Hyde Park on a Beautiful Afternoon 6-5-2006

 

Hyde Park on a Beautiful Afternoon

By

Richard J. Garfunkel

June 5, 2006

 

Hello from sunny Tarrytown. Spent a few interesting hours yesterday up in the beautiful rolling hills of Dutchess County, while visiting Hyde Park, the home of the late President. I was invited to the reception for the new CEO and President of the Franklin and Eleanor Roosevelt Institute (FERI), Mr. John Vincent Boyer. Mr. Boyer, who was the director of the Mark Twain House and Museum in Hartford, Ct., for the past 16 years, was trained as an architectural historian at University of California and Princeton. With FDR’s interest in architecture, and his support for classic Dutch-style stone edifices in Hyde Park, Mr. Boyer should fit right in quite comfortably.

 

The trip was quite smooth and uneventful, as I started out around 4:15 pm on the Saw Mill River Parkway, and merged onto the rolling hills of the Taconic Parkway.
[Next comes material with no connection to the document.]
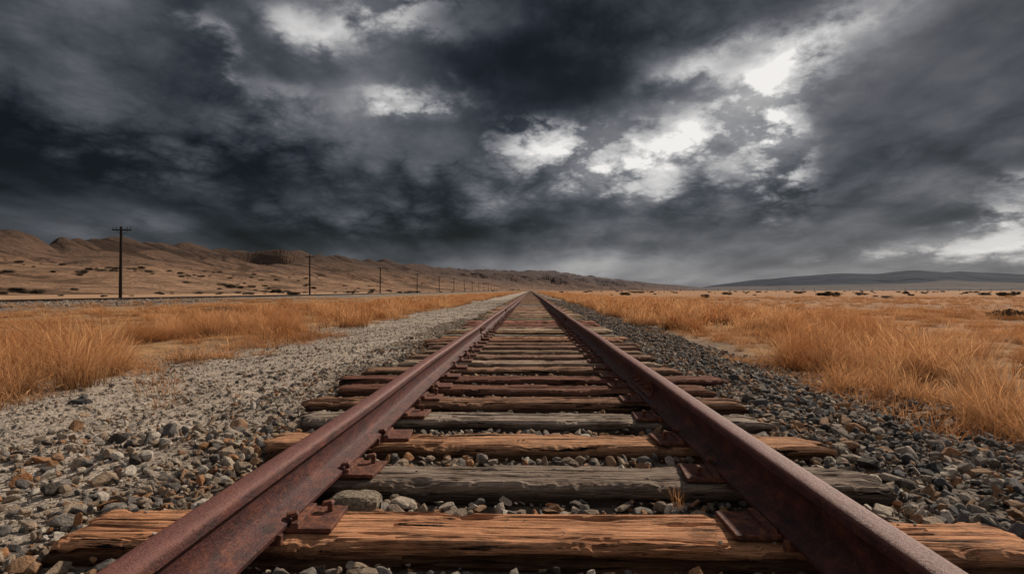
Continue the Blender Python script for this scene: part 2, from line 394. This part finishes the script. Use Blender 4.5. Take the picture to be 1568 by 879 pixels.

Eventually one goes north past the Mohansic Golf Course and the FDR State Park and reaches the Route 55 exit. It’s another 6 or 7 miles on 55 West from La Grange to Poughkeepsie and the Hudson River. Once through that old river town and past Vassar College, I turned north on Route 9 and drove past Marist College and the Culinary Institute into the Village of Hyde Park. Nowadays Route 9 is pretty built up and even the old entrance to the Presidential grounds has been changed to accommodate the added traffic. In the last few years they built the terrific Henry A. Wallace Center, in the same style as the Library and it is much easier driving in and finding parking. Henry A. Wallace, the late Vice-President of the United States (1941-5) was a very popular and exceptional Secretary of Agriculture (1933-40) and after being forced off the Presidential ticket in 1944, served as Secretary of Commerce (1945-6). He was a world famous agronomist and he was the creator of hybrid corn amongst many other agricultural patents. Those patents made his heirs quite well off and their money helped build the Wallace Visitor Center. Though he later served as editor of The New Republic and ran unsuccessfully for President in 1948, he was criticized as being too gullible, too liberal and to a degree a captive of mystics. But, be that as it may, the Wallace Center is a beautiful edifice, and not so long ago, when I came up for the dedication, I met his son who seemed quite normal to me.

 

 The grounds, of course, look the same as they had been since FDR’s day. I was up there in the mid 1950’s and Linda and I made a trip in the summer of 1969 I believe. Of course, since then, I have been there many times and I am always enamored by the charm and beauty of the mid-Hudson River Valley. The grounds are well kept by the National Park Service and the Library is run by Cynthia Koch, an extremely dedicated and capable person, and her very able staff. Linda and I saw her, and the other directors of the Presidential libraries at a symposium sponsored by the University of Arkansas, Little Rock, when we were out there for the opening of the Clinton Library.

 

 

 

After a few glasses of wine, and many tasty canapés I got to talk to the Mr. Boyer, Chris Breiseth, the outgoing President of FERI and some of the journalists in attendance. I would like to see the Library and the Roosevelt Institute sponsor a Roosevelt book exchange program. As part of that effort, I would like to see a comprehensive list developed of all the books on Roosevelt, his family, friends, associates and his era. I would also like to see people contribute their old books on FDR, and that era, to the library to be the nucleus of a book exchange for students. Students and others could exchange one Roosevelt book for another. I believe that this would encourage more reading and scholarship. Today there are too many books being thrown out and lost forever. If this effort succeeds, the FDR Library could become the repository of many books on FDR that they may not have, and many more they could share with others.

 

Aside from all of that, Jonathan Alter will be up in Hyde Park talking about his new book, The Defining Moment, The First Hundred Days and the Triumph of Hope, on Saturday, June 24th. I suggest that all of you that live within reasonable distance of that great place go spend a day up there and meet Jonathan Alter and get his book. I hope some of you will join me up there.